Monday, Dec. 13, 1954
Married. Fred Waring, 54, veteran sweet-and-low bandleader; and Virginia Morley, 39, pianist for Waring's Pennsylvanians; he for the third time, she for the second; in Indianapolis; the day after Waring was divorced by wife No. 2, Evalyn Nair Waring, in Las Vegas, Nev.
Marriage Revealed. Barbara Billingsley, 18, daughter of Manhattan Saloonkeeper Sherman (Stork Club) Billingsley; and John Rogers Christoffers, 28, commercial photographer; in Folkston, Ga., on Nov. 29, after her father had reported her as a missing person.
Died. Sol Butler, 59, onetime (1920) U.S. running broad-jump champion, one of the first Negroes to play professional football (on the Canton Bulldogs in the early '20s, with Jim Thorpe); of gunshot wounds; in Chicago. Butler, a bartender, was shot down by a customer he had thrown out for annoying a waitress.
Died. Sir Girja Shankar Bajpai, 63, governor of Bombay, former (1947-1952) secretary-general of India's Ministry of External Affairs; of a cerebral hemorrhage; in Bombay. In 1941 Bajpai became the first agent-general from India to the U.S., supported the Allied war effort when it was receiving lukewarm backing from Gandhi and other Indians.

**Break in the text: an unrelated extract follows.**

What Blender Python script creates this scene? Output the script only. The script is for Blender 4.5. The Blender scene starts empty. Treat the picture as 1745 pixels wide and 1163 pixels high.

Died. Nelson Trusler Johnson, 67, retired U.S. career diplomat and specialist on the Far East, onetime (1927-29) Assistant Secretary of State, Ambassador to China from 1929 to 1941; of a heart attack; in Washington, D.C.
Died. Wilhelm Furtwangler, 68, famed conductor of the Berlin Philharmonic Or chestra, one of Europe's leading interpreters of Beethoven, Schubert and Wagner, often in hot water because of his equivocal attitude toward the Nazis; of pneumonia; in Baden-Baden, Germany.
Died. Dr. Leon M. Birkhead, 69, crusading Unitarian minister, founder of Friends of Democracy, Inc., antitotalitarian propaganda agency; in Manhattan.
Died. Major General Charles Scott, 71, pioneer in mechanized armor, commander in 1940 of the 2nd Armored ("Hell on Wheels") Division, later (1943-45) chief of U.S. Armored Forces; of emphysema; in Washington, D.C.
Died. Wallace Brett Donham, 77, longtime (1919-1942) dean of Harvard's Graduate School of Business Administration; of a heart ailment; in Cambridge, Mass. Onetime Banker Donham took over Harvard's Business School when it had some 400 students, hired a first-rate faculty, saw enrollments more than double while the school became the model on which most other business schools patterned themselves.